------ Supplied data ------

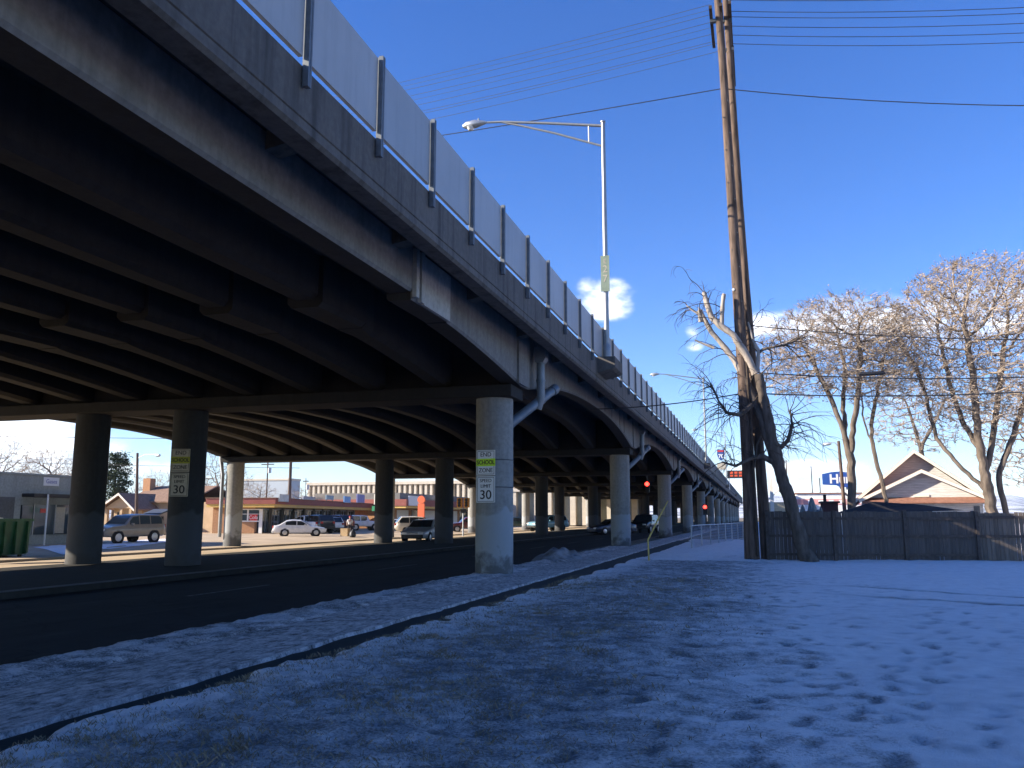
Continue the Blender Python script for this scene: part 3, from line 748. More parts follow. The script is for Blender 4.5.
# chain link fence further along the walk
A, B = atZ(692, 550), atZ(748, 538.5)
ct = thing('mesh_fence', 'low galvanised mesh fence beside the walk under the viaduct edge', 'fence', (A.x, A.y, 0), 0, None, True)
n = 9; mb = MB(); H1 = 1.18
for i in range(n):
    p = A.lerp(B, i / (n - 1)); MB().tube([(p.x, p.y, 0), (p.x, p.y, H1 + .04)], .035, 8).build('fence_post', M['galv'], ct)
MB().tube([(A.x, A.y, H1), (B.x, B.y, H1)], .025, 8).build('rail', M['galv'], ct)
MB().tube([(A.x, A.y, .08), (B.x, B.y, .08)], .02, 8).build('rail', M['galv'], ct)
d = B - A; L = d.length; wm = MB(); nseg = 75
for i in range(-8, nseg):
    for sgn in (1, -1):
        s0 = i / nseg; s1 = s0 + 1.1 / L
        if sgn < 0: s0, s1 = s1, s0
        z0, z1 = .08, H1; a, b = s0, s1
        if min(a, b) < 0 or max(a, b) > 1: continue
        p0 = A + d * a; p1 = A + d * b
        wm.tube([(p0.x, p0.y, z0), (p1.x, p1.y, z1)], .008, 3, 0, False)
wm.build('wire_mesh', M['galv'], ct)

# ------------------------------------------------------------------ bare trees
def col_tree(seed, base, trunk_lines, envelope, n_attr, step=.32, infl=9., kill=.40, tip_r=.011, expo=2.25, maxr=None):
    """space colonisation: returns nodes, parents, radii"""
    r = np.random.RandomState(seed)
    nodes = []; par = []
    for line, root in trunk_lines:
        prev = root
        pts = [Vector(p) for p in line]
        for i in range(len(pts)):
            if i == 0:
                if prev is None: nodes.append(pts[0]); par.append(-1); prev = 0
                else:
                    j = min(range(len(nodes)), key=lambda k: (nodes[k] - pts[0]).length); prev = j
                continue
            seg = pts[i] - pts[i - 1]; m = max(1, int(seg.length / step))
            for k in range(1, m + 1):
                jit = Vector((r.uniform(-.05, .05), r.uniform(-.05, .05), 0))
                nodes.append(pts[i - 1] + seg * (k / m) + jit); par.append(prev); prev = len(nodes) - 1
    att = []
    while len(att) < n_attr:
        c, e = envelope[r.randint(len(envelope))]
        v = r.normal(size=3); v /= np.linalg.norm(v); v *= r.uniform(.12, 1) ** (1 / 2.4)
        att.append(np.array(c) + v * np.array(e) * 1.08)
    att = np.array(att); P = np.array([tuple(n) for n in nodes])
    near = np.full(len(att), -1); nd = np.full(len(att), 1e9)
    def upd(i0, newp):
        nonlocal nd, near
        D = np.linalg.norm(att[:, None, :] - newp[None], axis=2); j = D.argmin(1); dm = D[np.arange(len(att)), j]
        b = dm < nd; nd = np.where(b, dm, nd); near = np.where(b, i0 + j, near)
    upd(0, P)
    for it in range(120):
        alive = nd > kill; att = att[alive]; nd = nd[alive]; near = near[alive]
        if len(att) == 0: break
        ok = nd < infl
        if not ok.any(): break
        idx = near[ok]; dirs = att[ok] - P[idx]; dirs /= np.linalg.norm(dirs, axis=1)[:, None]
        acc = {}
        for k, dv in zip(idx, dirs): acc[k] = acc.get(k, 0) + dv
        newp = []; newpar = []
        for k, dv in acc.items():
            l = np.linalg.norm(dv)
            if l < .15: dv = r.normal(size=3); l = np.linalg.norm(dv)
            dv = dv / l + r.normal(size=3) * .16 + np.array([0, 0, .08]); dv /= np.linalg.norm(dv)
            newp.append(P[k] + dv * step); newpar.append(k)
        if not newp: break
        newp = np.array(newp); i0 = len(P); P = np.vstack([P, newp]); par += newpar; upd(i0, newp)
        if len(P) > 14000: break
    n = len(P); rad = np.zeros(n); kids = [[] for _ in range(n)]
    for i in range(n - 1, -1, -1):
        rr = rad[i] if rad[i] > 0 else tip_r ** expo
        rad[i] = rr
        if par[i] >= 0: rad[par[i]] += rr; kids[par[i]].append(i)
    rad = rad ** (1 / expo)
    if maxr: rad = np.minimum(rad, maxr)
    return P, par, kids, rad
def tree_meshes(th, P, par, kids, rad, seed, m_trunk, m_twig, m_seed, twigs=8, tlen=.48, seeds=.55, ssize=.065, thick=.045, trad=.0075, flare=0):
    r = random.Random(seed); base = Vector(th.location)
    A = MB(); B = MB()
    starts = [i for i in range(len(P)) if par[i] < 0]
    # chains: follow the thickest child
    stack = [(s, None) for s in starts]
    while stack:
        i, frm = stack.pop()
        chain = [i] if frm is None else [frm, i]
        k = i
        while kids[k]:
            ks = sorted(kids[k], key=lambda q: -rad[q])
            for q in ks[1:]: stack.append((q, k))
            k = ks[0]; chain.append(k)
        run = []; 
        def flush(run, big):
            if len(run) < 2: return
            pts = [Vector(P[q]) - base for q in run]; rr = [rad[q] for q in run]
            if frm is not None and run[0] == frm: rr[0] = min(rad[run[0]], rr[1] * 1.15)
            if big and flare and par[run[0]] < 0: rr[0] *= 1.35
            (A if big else B).tube(pts, rr, (9 if max(rr) > .12 else 6) if big else (4 if max(rr) > .018 else 3), 0, False, big)
        cur = []
        for q in chain:
            big = rad[q] > thick
            if cur and big != curbig:
                flush(cur + [q] , curbig); cur = [q]; curbig = big
            else:
                if not cur: curbig = big
                cur.append(q)
        flush(cur, curbig)
    S = MB(); sv = []; sf = []
    for i in range(len(P)):
        if rad[i] > .035: continue
        leaf = not kids[i]
        for k in range(twigs if leaf else (2 if r.random() < .6 else 1)):
            p = Vector(P[i]) - base
            pd = Vector(P[i]) - Vector(P[par[i]]) if par[i] >= 0 else Vector((0, 0, 1)); pd.normalize()
            d = (pd + Vector((r.gauss(0, .55), r.gauss(0, .55), r.gauss(.15, .45)))).normalized(); l = tlen * r.uniform(.5, 1.4)
            m = p + d * l * .5 + Vector((r.uniform(-.05, .05), r.uniform(-.05, .05), 0)); e = p + d * l
            B.tube([p, m, e], [trad * 1.3, trad, trad * .5], 3, 0, False, False)
            if m_seed and r.random() < seeds:
                for w in range(r.randint(1, 4)):
                    c = p.lerp(e, r.uniform(.5, 1.0)) + Vector((r.gauss(0, .05), r.gauss(0, .05), r.gauss(-.03, .05)))
                    s_ = ssize * r.uniform(.5, 1.3); o = len(sv)
                    for q in range(4): sv.append(tuple(c + Vector((r.uniform(-1, 1), r.uniform(-1, 1), r.uniform(-1.1, .6))) * s_))
                    sf += [(o, o + 1, o + 2), (o, o + 2, o + 3)]
    print(th.name, len(P), len(A.f), len(B.f), len(sf))
    if A.v: A.build('trunk', m_trunk, th)
    if B.v: B.build('crown', m_twig, th)
    if sv: S.add(sv, sf); S.build('seed_clusters', m_seed, th)['kind'] = 'stuff'

TG = 'bare trees behind the board fence'
def bare_tree(name, label, seed, base, lines, env, n_attr, group=TG, m=('bark', 'twig', 'seed'), **kw):
    th = thing(name, label, 'tree', base, 0, group)
    tk = {k: kw.pop(k) for k in ('twigs', 'tlen', 'seeds', 'ssize', 'thick', 'trad', 'flare') if k in kw}
    P, par, kids, rad = col_tree(seed, base, lines, env, n_attr, **kw)
    tree_meshes(th, P, par, kids, rad, seed, M[m[0]], M[m[1]], M[m[2]] if m[2] else None, **tk)
    return th
def L50(pts, Y): return [tuple(atY(u, v, Y + dy)) for (u, v, dy) in pts]
def grd(u, Y): q = atY(u, 512, Y); return (q.x, q.y, 0)
# tree A: in front of the house, forked above the fence
b = grd(853, 50)
LA = [([b, *L50([(852, 500, 0), (851, 462, 0), (846, 440, 0), (836, 412, .3), (822, 380, .5), (806, 350, .6)], 50)], None),
      (L50([(851, 455, 0), (853, 425, -.3), (858, 395, -.6), (860, 360, -.8), (858, 330, -1)], 50), 0),
      (L50([(846, 440, 0), (843, 405, 1), (845, 370, 1.6), (838, 335, 2)], 50), 0)]
EA = [(tuple(atY(845, 345, 50)), (4.0, 3.4, 2.4)), (tuple(atY(812, 355, 50.5)), (2.9, 2.6, 2.3)), (tuple(atY(868, 350, 49.5)), (2.6, 2.4, 2.6)), (tuple(atY(845, 322, 50)), (3.2, 3, 1.4)), (tuple(atY(790, 372, 50.5)), (1.6, 1.6, 1.2))]
bare_tree('bare_tree', 'bare tree with tan seed clusters standing right of the blue sign', 21, b, LA, EA, 6000, maxr=.38, flare=1, tip_r=.0135)
# tree B: slender, leaning, in front of the gable
b = grd(889, 52)
LB = [([b, *L50([(886, 500, 0), (880, 475, 0), (873, 450, 0), (871, 425, .2), (877, 395, .4), (884, 360, .6)], 52)], None), (L50([(872, 445, 0), (863, 420, .5), (861, 390, .8)], 52), 0)]
EB = [(tuple(atY(885, 360, 52)), (1.8, 2.0, 2.8)), (tuple(atY(868, 385, 52)), (1.3, 1.3, 1.4))]
bare_tree('bare_tree', 'slender bare tree leaning left in front of the white gable', 22, b, LB, EB, 1500, maxr=.27, tip_r=.0122)
# tree C: biggest, twin trunks at the right
b = grd(997, 50)
LC = [([b, *L50([(990, 500, 0), (985, 475, 0), (980, 450, 0), (976, 410, -.5), (972, 370, -1), (965, 330, -1.2)], 50)], None),
      (L50([(988, 492, 0), (968, 474, .3), (950, 455, .5), (936, 438, .8), (928, 405, 1), (920, 375, 1.2)], 50), 0),
      (L50([(985, 478, 0), (992, 440, .5), (998, 400, .8), (1004, 350, 1)], 50), 0),
      ([tuple(Vector(b) + Vector((.6, .3, 0))), *L50([(1004, 500, .3), (998, 478, .3), (1010, 445, .3), (1022, 410, .6), (1032, 370, .6)], 50)], None),
      (L50([(980, 452, 0), (962, 420, 1), (950, 385, 1.5), (943, 350, 1.6)], 50), 0)]
EC = [(tuple(atY(975, 330, 50)), (4.0, 3.8, 3.6)), (tuple(atY(930, 340, 50.5)), (2.4, 2.6, 2.8)), (tuple(atY(1015, 335, 50)), (3.4, 3.4, 3.8)), (tuple(atY(985, 290, 50)), (3.6, 3, 1.7)), (tuple(atY(1035, 380, 50)), (2.6, 2.6, 3)), (tuple(atY(975, 390, 50)), (3.2, 2.8, 2.0)), (tuple(atY(940, 300, 50)), (1.8, 1.8, 1.2))]
bare_tree('bare_tree', 'largest bare tree, many-stemmed, right of the gabled house', 23, b, LC, EC, 9800, maxr=.46, flare=1, tip_r=.014)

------

■ Exercise ■
Pick out all lines from the data above in which the word "follow" appears.

■ Full solution ■
Continue the Blender Python script for this scene: part 3, from line 748. More parts follow. The script is for Blender 4.5.
    # chains: follow the thickest child